A successful modern composer fell in love with and agreed to purchase the hall as a fully restored house from Neil’s company if planning could be gained based upon one of Andrews detailed designs. This would involve demolition of the servants’ hall and kitchens and the substitution of a crenulated gothic fašade installed in keeping with the original. The scheme would have included the use of the stable block as studios the cellars for sound recording and the house for entertaining and as a family home. The beauty of this project would be its low intensity and more original use of the building however two alternative applications were turned down for planning consent by the district council even though they did have the backing of the parish council and the Georgian society who were keen to see the original plan restored. Hotel use was considered out of the question too so that left sadly only one future for the hall other than to fall back into ruin –subdivision into apartments.

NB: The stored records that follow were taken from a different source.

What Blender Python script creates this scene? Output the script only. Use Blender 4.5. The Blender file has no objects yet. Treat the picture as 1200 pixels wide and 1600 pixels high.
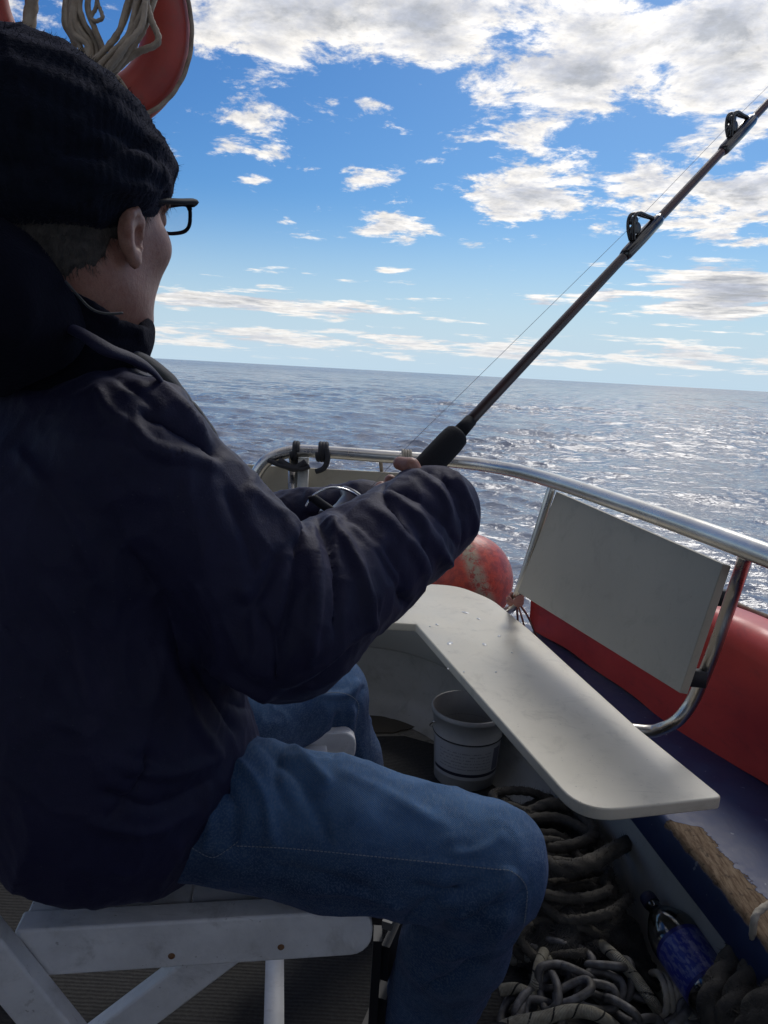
import bpy, bmesh, math, random
import numpy as np
from mathutils import Vector, Matrix, noise as mnoise
from mathutils.bvhtree import BVHTree
random.seed(7); rng = np.random.default_rng(7)
S = bpy.context.scene
C = S.collection
PI = math.pi

# ------------------------------------------------------------------ camera
CAM = np.array([0.0, 0.0, 1.1]); F = 1156.0
PITCH, ROLL = math.radians(10.8), math.radians(3.13)
Rm = Matrix.Rotation(PI/2 - PITCH, 3, 'X') @ Matrix.Rotation(ROLL, 3, 'Z')
R3 = np.array(Rm)
cam = bpy.data.objects.new('camera', bpy.data.cameras.new('camera'))
C.objects.link(cam); S.camera = cam
cam.matrix_world = Matrix.Translation(CAM) @ Rm.to_4x4()
cam.data.sensor_fit = 'VERTICAL'; cam.data.sensor_height = 36.0; cam.data.lens = 36.0*F/1600.0
cam.data.clip_start = 0.02; cam.data.clip_end = 60000

def ray(x, y): return R3 @ np.array([(x-600)/F, -(y-800)/F, -1.0])
def at(x, y, d): return CAM + ray(x, y)*d                   # point at a depth of d metres
def on(x, y, z):
    r = ray(x, y); return CAM + r*((z-CAM[2])/r[2])          # point on the level z
def project(P):
    q = (P-CAM) @ R3; return 600+F*q[:, 0]/-q[:, 2], 800-F*q[:, 1]/-q[:, 2]

# ------------------------------------------------------------------ light, sky, exposure
SUN_EL, SUN_AZ = math.radians(44), math.radians(21)         # azimuth from +Y towards +X
S.view_settings.view_transform = 'Standard'; S.view_settings.look = 'None'
S.view_settings.exposure = 0.2; S.view_settings.gamma = 1
sun = bpy.data.objects.new('sun', bpy.data.lights.new('sun', 'SUN')); C.objects.link(sun)
sun.data.energy = 1.1; sun.data.angle = math.radians(20); sun.data.color = (1, .96, .9)
sd = Vector((math.sin(SUN_AZ)*math.cos(SUN_EL), math.cos(SUN_AZ)*math.cos(SUN_EL), math.sin(SUN_EL)))
sun.rotation_euler = sd.to_track_quat('Z', 'Y').to_euler()

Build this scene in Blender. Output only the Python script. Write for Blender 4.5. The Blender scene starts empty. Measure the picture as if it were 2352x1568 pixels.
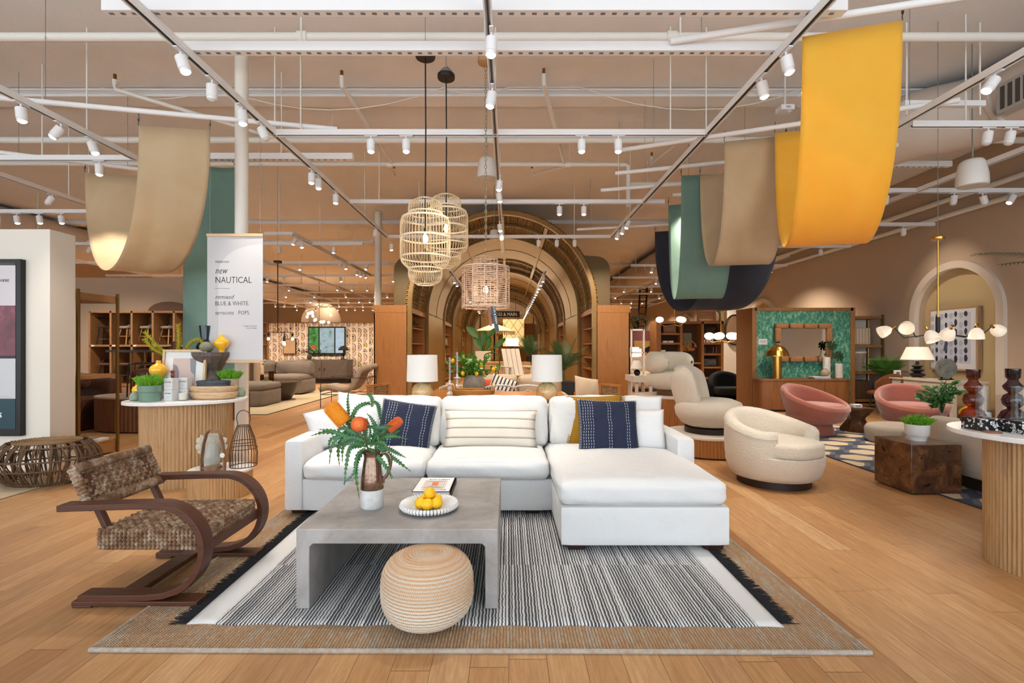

Timeless apley may appear but time waits for no man. Progress continues and the hall is being split into residential apartments by developers Earlstone under the expert guidance of Mr Graham Moss conservation architect who has been at great pains in his designs to minimise the impact of sub-division on the structure, but sadly those enfilade staterooms will never be able to host grand-balls of past epic proportions.

Neil and his French family are currently traveling Europe with a small band of international craftsmen repairing ruined chateaux and other historic buildings. But have many pleasant memories of halcyon days and sumptuous soirees at Apley.